Jack Wilson – Something Personal
It’s all about the first song, insultingly titled “Most Unsoulful Woman.” (The opposite of “To My Queen,” evidently.) Minor-key, eerie, haunting and a little out there—written in 1961, no less. As Jack Wilson’s cohort, Roy Ayers fleshes out the sound well, and Ray Brown even plays some creepy cello. I love it.

Grant Green – Visions
Cover songs by the Carpenters, Chicago, the Moments, Isaac Hayes, and Mozart. Why should I like this? What could Grant Green have been thinking, other than radio play and crossover success? Ah, but then Grant Green was always thinking. There’s more to this set than meets the eye; just listen to “We’ve Only Just Begun.”

Lee Morgan – Search for the New Land
Notable for me mostly for opening my ears to more Lee Morgan, beyond “The Sidewinder.” It’s gotta be a drag having one big hit and finding the rest of your more vigorous music ignored (see: Los Lobos). These are all Morgan originals, with Herbie Hancock and Wayne Shorter et al, and if you’d given me a “blindfold test” on it I would have never guessed the trumpet player. Because YouTube lifted their ten-minute limit, here’s the whole album.

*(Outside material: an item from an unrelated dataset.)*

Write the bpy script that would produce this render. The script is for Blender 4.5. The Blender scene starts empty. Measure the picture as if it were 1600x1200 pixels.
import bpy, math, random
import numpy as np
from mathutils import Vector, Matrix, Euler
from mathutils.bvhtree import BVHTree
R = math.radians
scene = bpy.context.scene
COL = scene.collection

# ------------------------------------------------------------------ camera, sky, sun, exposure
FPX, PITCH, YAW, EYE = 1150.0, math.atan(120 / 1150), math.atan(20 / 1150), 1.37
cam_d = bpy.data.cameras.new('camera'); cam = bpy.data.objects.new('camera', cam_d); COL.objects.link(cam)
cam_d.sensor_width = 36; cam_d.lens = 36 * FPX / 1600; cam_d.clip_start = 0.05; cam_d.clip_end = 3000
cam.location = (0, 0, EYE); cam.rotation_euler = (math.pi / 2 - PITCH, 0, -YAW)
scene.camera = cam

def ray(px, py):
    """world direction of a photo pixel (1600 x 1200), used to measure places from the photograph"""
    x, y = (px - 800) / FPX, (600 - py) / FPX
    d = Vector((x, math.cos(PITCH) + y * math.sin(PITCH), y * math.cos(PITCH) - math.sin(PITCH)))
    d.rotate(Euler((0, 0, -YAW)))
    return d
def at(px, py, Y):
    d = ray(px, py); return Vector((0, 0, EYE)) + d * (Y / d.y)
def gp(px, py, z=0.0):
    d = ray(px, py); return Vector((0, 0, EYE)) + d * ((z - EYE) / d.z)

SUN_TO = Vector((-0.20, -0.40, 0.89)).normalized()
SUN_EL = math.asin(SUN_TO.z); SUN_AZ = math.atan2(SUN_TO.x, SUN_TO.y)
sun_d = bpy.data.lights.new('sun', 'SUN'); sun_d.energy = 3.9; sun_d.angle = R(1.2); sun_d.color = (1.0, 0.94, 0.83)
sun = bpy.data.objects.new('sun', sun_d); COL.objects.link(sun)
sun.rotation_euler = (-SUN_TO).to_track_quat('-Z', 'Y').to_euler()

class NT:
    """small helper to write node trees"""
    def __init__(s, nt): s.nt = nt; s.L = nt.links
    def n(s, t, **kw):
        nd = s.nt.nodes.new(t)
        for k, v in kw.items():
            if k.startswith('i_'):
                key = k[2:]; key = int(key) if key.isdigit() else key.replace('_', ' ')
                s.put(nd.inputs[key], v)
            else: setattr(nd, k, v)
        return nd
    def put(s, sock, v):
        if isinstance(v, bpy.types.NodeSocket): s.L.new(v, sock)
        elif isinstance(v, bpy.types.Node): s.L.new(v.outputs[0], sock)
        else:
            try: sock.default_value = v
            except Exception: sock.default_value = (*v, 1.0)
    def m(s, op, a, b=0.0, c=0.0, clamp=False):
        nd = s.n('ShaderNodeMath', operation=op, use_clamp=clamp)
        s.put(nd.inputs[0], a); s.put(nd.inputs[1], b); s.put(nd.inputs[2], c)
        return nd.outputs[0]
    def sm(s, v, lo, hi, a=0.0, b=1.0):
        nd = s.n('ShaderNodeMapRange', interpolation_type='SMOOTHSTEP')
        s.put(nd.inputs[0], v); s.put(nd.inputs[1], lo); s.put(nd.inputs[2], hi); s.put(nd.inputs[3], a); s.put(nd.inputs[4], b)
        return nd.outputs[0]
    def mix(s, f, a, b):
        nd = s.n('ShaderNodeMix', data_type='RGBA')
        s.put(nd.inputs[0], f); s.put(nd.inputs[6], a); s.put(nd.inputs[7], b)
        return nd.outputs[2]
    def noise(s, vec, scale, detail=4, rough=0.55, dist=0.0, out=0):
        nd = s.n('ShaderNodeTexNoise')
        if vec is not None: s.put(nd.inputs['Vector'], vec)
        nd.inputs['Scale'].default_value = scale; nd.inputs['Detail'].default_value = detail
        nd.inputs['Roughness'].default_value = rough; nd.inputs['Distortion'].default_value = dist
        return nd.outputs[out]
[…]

Ahmad Jamal – Jamal Plays Jamal
A few years ago I hit Google Maps to find the location of the grand old Pershing Hotel, where Jamal recorded “But Not For Me,” and found an empty lot in a run-down neighborhood in the south side of Chicago. The sentimentalist in me sighed at the sight of weeds and broken cars where giants once played. I doubt Jamal himself would care, because he’s continually looking forward, as he does on this 1974 date. Part piano, part Fender Rhodes, there are no traces whatsoever of, say, “Surrey With The Fringe On Top“—and that suits the innovative, all-originals session perfectly. I played this on repeat for a whole week.

4 COMMENTS

  1. Norman Connors… how the fuck do people even make this music? Like physically, how? Thanks for all the YouTube links.

  2. Hi Gabe,
    Thanks for putting this all together. There are some albums that I’ve not heard that I’ll definitely check out.
    For the Blue Note records you mentioned, I’d like to recommend that you check out the new BlueNote.com website and our Spotify App – http://open.spotify.com/app/bluenote – which surveys the label’s catalog from 1939 to present.
    I can promise you it’s a much better experience than the YouTube links you’ve shared 🙂
    Here are the direct links to the BN albums you mentioned from the BN site. There is a “Listen in Spotify” button for each release:
    John Jenkins – With Kenny Burrell:
    http://www.bluenote.com/artists/john-jenkins/john-jenkins-with-kenny-burrell
    Andrew Hill – Compulsion!!!!!:
    http://www.bluenote.com/artists/andrew-hill/compulsion
    Grant Green – Street of Dreams:
    http://www.bluenote.com/artists/grant-green/street-of-dreams
    Donald Byrd – Ethiopian Knights:
    http://www.bluenote.com/artists/donald-byrd/ethiopian-knights
    Jack Wilson – Something Personal:
    http://www.bluenote.com/artists/jack-wilson/something-personal
    Lee Morgan – Search For The New Land:
    http://www.bluenote.com/artists/lee-morgan/search-for-the-new-land-rudy-van-gelder-editi
    Thanks again,
    Walter Gross
    Blue Note Records

    • Hey Gabe. Your enthusiasm for music is a wonderful thing. I’m glad you are constantly making discoveries. I am as well. And, of course, jazz is very vital and alive, in this moment.
      20 of my Favorite Jazz Recordings of 2012
      (alphabetical by artist, recording label in parenthesis)
      1. J.D. Allen. The Matador and the Bull (Savant)
      2. Omer Avital. Suite of the East. (Anzic)
      3. Tim Berne. Snakeoil (ECM)
      4. Ravi Coltrane. Spirit Fiction (Blue Note)
      5. Orrin Evans. Flip The Script (Posi-Tone)
      6. Hammar/Jennings/Jensen/Goraguer. Land (Skip)
      7. Billy Hart. All Our Reasons (ECM)
      8. Fred Hersch. Alive At The Vanguard (Palmetto)
      9. Vijay Iyer. Accelerando (ACT Music & Vision)
      10. Darius Jones. Book of Mae’Bul (Aum Fidelity)
      11. Steve Lehman. Dialect Fluorescent (Pi)
      12. Todd Marcus. Inheritance (Hipnotic)
      13. Brad Mehldau. Ode (Nonesuch)
      14. Ron Miles. Quiver (Enja)
      15. Jason Robinson. Tiresian Symmetry (Cuneiform)
      16. Kurt Rosenwinkel. Star of Jupiter (Wommusic)
      17. Henry Threadgill. Tomorrow Sunny/The Revelry (Pi)
      18. Ryan Truesdell/Gil Evans Project. Centennial (Artistshare)
      19. Federico Ughi. Songs For Four Cities (Skycap)
      20. Eri Yamamoto. The Next Page (Aum Fidelity)
      Happy New Year.
      Glen Alpert
      Jazz Connections, KRCB-FM

  3. Thanks, Walter, for the links. Good to know the back catalog is under good stewardship. (You can’t say that about a lot of legendary labels.)
    Glen, thanks, and I’ve only heard four of the 20 on your list, which is great news — I get to check out some new jazz!